◆ Objective: Which lines hold the word "scene"? Copy each one.

◆ The input:
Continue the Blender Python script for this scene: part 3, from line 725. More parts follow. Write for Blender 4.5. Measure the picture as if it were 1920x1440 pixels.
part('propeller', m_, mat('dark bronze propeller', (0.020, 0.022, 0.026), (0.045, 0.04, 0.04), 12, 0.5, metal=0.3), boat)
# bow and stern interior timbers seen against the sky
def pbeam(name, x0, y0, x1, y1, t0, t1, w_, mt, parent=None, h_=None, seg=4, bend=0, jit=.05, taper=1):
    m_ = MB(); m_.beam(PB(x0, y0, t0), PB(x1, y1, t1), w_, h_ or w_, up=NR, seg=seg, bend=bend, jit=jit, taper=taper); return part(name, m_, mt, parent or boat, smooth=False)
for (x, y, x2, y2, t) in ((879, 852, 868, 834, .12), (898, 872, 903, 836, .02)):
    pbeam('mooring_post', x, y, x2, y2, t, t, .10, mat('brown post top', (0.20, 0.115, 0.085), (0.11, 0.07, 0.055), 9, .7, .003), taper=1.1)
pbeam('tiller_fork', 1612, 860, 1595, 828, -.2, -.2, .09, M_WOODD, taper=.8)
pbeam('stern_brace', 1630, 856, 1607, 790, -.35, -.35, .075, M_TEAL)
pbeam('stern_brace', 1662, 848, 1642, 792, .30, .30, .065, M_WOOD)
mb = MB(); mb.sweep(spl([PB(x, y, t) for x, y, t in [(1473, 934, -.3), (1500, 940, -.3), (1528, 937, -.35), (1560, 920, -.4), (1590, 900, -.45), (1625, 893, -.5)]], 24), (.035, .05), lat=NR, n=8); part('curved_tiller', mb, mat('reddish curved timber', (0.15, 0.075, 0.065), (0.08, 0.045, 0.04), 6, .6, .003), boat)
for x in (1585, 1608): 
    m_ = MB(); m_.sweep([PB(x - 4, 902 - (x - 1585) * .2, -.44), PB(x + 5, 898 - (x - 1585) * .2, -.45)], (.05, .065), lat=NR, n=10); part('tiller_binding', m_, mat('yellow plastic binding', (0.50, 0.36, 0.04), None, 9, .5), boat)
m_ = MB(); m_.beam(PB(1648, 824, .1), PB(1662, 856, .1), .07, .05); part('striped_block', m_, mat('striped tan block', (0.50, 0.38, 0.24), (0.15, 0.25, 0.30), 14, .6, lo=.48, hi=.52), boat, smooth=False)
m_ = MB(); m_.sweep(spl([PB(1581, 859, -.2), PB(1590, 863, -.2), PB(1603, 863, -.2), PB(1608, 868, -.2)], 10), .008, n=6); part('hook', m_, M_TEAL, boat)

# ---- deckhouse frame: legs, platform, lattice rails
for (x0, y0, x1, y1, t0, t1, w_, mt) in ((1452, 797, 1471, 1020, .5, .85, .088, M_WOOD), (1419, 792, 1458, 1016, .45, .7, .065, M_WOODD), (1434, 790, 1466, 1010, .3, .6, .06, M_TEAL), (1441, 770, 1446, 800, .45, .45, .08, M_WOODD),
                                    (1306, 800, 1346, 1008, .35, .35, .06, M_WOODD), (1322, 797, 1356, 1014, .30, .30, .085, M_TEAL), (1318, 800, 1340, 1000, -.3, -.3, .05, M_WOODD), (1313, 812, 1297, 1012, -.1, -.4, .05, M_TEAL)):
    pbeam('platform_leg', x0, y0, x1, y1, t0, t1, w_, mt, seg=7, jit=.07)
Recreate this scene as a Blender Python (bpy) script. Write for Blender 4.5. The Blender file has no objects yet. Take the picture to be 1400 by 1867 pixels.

◆ Correct answer:
Continue the Blender Python script for this scene: part 3, from line 725. More parts follow. Write for Blender 4.5. Measure the picture as if it were 1920x1440 pixels.
Recreate this scene as a Blender Python (bpy) script. Write for Blender 4.5. The Blender file has no objects yet. Take the picture to be 1400 by 1867 pixels.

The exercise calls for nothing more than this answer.